Джон Стюарт Милль – большой поклонник Конта, которому есть что критиковать. Он восхищается не только позитивистским подходом к описанию природы и истории, но и общей концепцией, предполагающей социальное культивирование расширенного сочувствия. В работе «Утилитаризм» (1861) он обращается к Конту, когда сталкивается со своей величайшей философской трудностью (как направить людей от личных интересов к общей пользе). Однако из его более поздних работ становится ясно, что его концепция развития симпатии совершенно отлична от идеи Конта.

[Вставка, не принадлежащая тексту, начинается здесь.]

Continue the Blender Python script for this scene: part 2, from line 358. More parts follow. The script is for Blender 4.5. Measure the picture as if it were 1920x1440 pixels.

Утилитаризм Бентама основывается на психологическом принципе, согласно которому все люди стремятся к собственному максимальному счастью. В целом Милль разделяет этот тезис, хотя его концепция счастья намного шире, чем у Бентама, так как Милль оставляет место для качественных различий и внутренней ценности действий. Однако нормативной этической целью утилитаризма Бентама является максимизация общей или средней полезности. Можно было бы предположить, что эта цель будет достигнута автоматически, если мы просто предоставим людям свободу, чтобы они смогли максимизировать свою собственную полезность, но классические философы-утилитаристы в это не верили. Они не считали, что общество того времени, в котором неограниченный капитализм давал людям довольно большую свободу для реализации собственных интересов, было чем-то хорошим. Будучи радикальными реформаторами, они понимали, что привилегии делают людей равнодушными к страданиям других, даже огромного числа других (включая бедняков, женщин и животных). Эти другие, даже если их много, могут быть настолько бессильны, что они не способны действенно стремиться к своему счастью, особенно если им не хватает политического равенства. Поэтому философы-утилитаристы считали, что необходимы значительные политические и социальные реформы, прежде чем появится что-то вроде максимизации общей или средней полезности. Милль под реформами понимал серьезное перераспределение богатства и доходов (вместе с переосмыслением прав собственности), предоставление избирательного права женщинам и обширное законодательство против жестокого обращения с животными. Но на какие человеческие качества может положиться утилитарист, чтобы добиться всего этого?